The Pope and 7 Other Translators
Pope Francis in a tv interview recently suggested a particular translation of what we know as Matthew 6:13a. For what’s in The Lord’s Prayer, for this Greek in the New Testament,
καὶ μὴ εἰσενέγκῃς ἡμᾶς εἰς πειρασμόν
he likes this Italian:
non lasciarci entrare in tentazione.
Here’s how Ann Nyland puts the Greek into English:
And do not put us through an ordeal.
Here’s how Richmond Lattimore puts it:
And do not bring us into temptation.
Here’s N. T. Wright‘s translation:
Don’t bring us into the great trial.
Here’s how Willis Barnstone seems to follow the KJV:
Do not lead us into temptation.
Here’s how the Translation Panel for the Jesus Seminar makes it for the Scholar’s Version:
And please don’t subject us to test after test.
Here’s what J. B. Phillips does with the Greek in his Modern English:
Keep us clear of temptation.
And here’s Clarence Jordan‘s Cotton Patch Version:
And from confusion keep us clear
I wanted to offer these renderings that are not in the main stream of Christian Bible translation publishing houses because of this blog post:
“Human Agency and the Lord’s Prayer”
The blog post author starts with this:
Caveat: I am neither a theologian nor a specialist in Biblical Greek (my specialty is Homeric Greek).
And yet the author also gets, by the post title, the issue for the Pope.
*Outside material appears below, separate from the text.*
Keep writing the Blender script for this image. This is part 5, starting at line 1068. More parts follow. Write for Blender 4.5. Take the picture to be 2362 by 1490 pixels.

Is the issue of human agency engaged by the Greek prayer (ostensibly a Hebraic Hellene written transposition/translation of spoken Hebrew Aramaic). With all the news in the USA of public American men being accused by women of sexual improprieties, the question of being led into temptation, or not, is timely for a Pope, a Papa, who is speaking on behalf of God as a Father.
Long before the multilingual Pope, there was the multilingual ᎦᎴᎩᎾ ᎤᏩᏘ (pronounced Gallegina Uwati) or “Deer Buck” who studied the Greek New Testament and translated it into his Cherokee. He was given the nickname Elias Boudinot by his sponsor, Mr. Elias Boudinot. In the first issues of the bilingual newspaper in America, which the younger man founded, he printed two different translations of the Lord’s Prayer from Greek to Cherokee. And his bilingual friend, Samuel A. Worcester, then offered a “literal” back translation from Cherokee into English to try to illustrate to monolingual English-only readers how the Cherokee rendered that Greek prayer.